[Scene script records]
====================
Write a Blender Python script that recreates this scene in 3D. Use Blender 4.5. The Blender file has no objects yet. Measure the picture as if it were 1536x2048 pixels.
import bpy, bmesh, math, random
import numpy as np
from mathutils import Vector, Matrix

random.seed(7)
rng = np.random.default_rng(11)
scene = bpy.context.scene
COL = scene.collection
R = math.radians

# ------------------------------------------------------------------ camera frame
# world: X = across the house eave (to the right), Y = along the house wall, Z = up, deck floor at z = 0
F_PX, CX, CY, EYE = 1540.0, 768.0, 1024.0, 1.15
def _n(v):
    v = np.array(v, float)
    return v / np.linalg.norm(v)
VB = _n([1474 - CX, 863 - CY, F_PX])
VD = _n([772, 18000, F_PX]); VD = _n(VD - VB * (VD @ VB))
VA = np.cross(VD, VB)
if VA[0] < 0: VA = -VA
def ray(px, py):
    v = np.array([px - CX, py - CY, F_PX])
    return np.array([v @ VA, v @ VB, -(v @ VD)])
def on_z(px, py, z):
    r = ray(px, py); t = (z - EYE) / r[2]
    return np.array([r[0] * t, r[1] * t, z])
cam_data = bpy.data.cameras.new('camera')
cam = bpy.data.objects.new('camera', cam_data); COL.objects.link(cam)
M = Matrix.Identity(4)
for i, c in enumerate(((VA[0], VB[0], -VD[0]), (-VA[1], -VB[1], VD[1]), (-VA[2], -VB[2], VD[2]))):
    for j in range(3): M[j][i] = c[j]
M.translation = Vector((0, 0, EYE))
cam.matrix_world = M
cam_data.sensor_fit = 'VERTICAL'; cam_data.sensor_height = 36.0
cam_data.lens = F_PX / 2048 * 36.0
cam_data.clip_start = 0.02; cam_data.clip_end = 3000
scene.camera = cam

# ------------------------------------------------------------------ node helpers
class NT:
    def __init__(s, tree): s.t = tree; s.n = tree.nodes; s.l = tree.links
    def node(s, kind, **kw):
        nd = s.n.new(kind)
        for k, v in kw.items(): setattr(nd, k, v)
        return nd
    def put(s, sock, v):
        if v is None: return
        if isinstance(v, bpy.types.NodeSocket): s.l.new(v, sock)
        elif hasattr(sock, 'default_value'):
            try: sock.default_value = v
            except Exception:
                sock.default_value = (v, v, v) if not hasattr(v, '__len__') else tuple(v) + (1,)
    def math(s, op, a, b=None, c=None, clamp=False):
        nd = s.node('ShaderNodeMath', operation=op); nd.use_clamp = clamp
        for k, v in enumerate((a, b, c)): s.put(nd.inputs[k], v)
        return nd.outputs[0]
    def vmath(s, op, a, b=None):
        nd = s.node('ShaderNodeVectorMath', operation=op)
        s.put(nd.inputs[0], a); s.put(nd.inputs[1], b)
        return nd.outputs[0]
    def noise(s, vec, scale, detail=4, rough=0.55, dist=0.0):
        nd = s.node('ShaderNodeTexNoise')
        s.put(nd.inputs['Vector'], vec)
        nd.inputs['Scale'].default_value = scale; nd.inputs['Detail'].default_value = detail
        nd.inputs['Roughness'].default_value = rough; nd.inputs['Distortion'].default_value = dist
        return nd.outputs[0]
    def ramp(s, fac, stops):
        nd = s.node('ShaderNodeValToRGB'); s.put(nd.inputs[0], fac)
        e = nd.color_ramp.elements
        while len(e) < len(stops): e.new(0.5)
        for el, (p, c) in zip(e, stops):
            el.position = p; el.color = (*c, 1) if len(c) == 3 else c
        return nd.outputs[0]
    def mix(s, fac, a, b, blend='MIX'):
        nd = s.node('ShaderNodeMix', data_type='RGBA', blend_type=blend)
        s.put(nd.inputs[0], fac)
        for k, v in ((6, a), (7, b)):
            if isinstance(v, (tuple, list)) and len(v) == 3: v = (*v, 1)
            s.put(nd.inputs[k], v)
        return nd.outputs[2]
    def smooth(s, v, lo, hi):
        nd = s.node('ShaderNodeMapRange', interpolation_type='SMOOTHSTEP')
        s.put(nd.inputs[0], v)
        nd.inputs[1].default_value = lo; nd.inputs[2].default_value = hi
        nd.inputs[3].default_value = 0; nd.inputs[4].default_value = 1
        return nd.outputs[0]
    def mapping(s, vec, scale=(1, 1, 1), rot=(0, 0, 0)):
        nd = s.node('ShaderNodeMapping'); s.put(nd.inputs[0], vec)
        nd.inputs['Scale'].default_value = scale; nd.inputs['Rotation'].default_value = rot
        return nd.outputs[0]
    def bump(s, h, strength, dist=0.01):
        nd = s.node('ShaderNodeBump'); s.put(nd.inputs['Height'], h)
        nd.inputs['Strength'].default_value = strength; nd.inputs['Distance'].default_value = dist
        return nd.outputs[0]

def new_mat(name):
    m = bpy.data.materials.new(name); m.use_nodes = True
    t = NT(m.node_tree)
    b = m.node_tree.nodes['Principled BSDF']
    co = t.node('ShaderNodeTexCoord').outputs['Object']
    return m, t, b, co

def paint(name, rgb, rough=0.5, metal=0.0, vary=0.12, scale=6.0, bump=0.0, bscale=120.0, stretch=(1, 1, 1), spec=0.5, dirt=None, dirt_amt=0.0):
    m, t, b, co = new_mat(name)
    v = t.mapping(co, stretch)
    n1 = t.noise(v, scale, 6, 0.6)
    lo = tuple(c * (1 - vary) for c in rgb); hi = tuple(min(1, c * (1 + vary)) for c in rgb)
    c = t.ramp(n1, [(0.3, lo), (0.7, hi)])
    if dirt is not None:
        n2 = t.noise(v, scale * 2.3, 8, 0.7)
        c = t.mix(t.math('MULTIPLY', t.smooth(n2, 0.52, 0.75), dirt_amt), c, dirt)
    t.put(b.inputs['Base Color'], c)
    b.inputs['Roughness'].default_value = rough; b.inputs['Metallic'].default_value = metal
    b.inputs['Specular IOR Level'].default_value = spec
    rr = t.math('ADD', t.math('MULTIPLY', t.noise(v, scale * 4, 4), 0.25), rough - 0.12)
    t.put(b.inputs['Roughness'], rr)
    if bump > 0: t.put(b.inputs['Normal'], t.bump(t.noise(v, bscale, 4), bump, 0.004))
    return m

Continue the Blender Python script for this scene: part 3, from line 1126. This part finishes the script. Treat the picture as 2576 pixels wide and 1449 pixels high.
====================
From the opening line of the data above through the line that contains "R = math.radians", please print each line as it stands and only those lines.

■ **Result for this task**
Write a Blender Python script that recreates this scene in 3D. Use Blender 4.5. The Blender file has no objects yet. Measure the picture as if it were 1536x2048 pixels.
import bpy, bmesh, math, random
import numpy as np
from mathutils import Vector, Matrix

random.seed(7)
rng = np.random.default_rng(11)
scene = bpy.context.scene
COL = scene.collection
R = math.radians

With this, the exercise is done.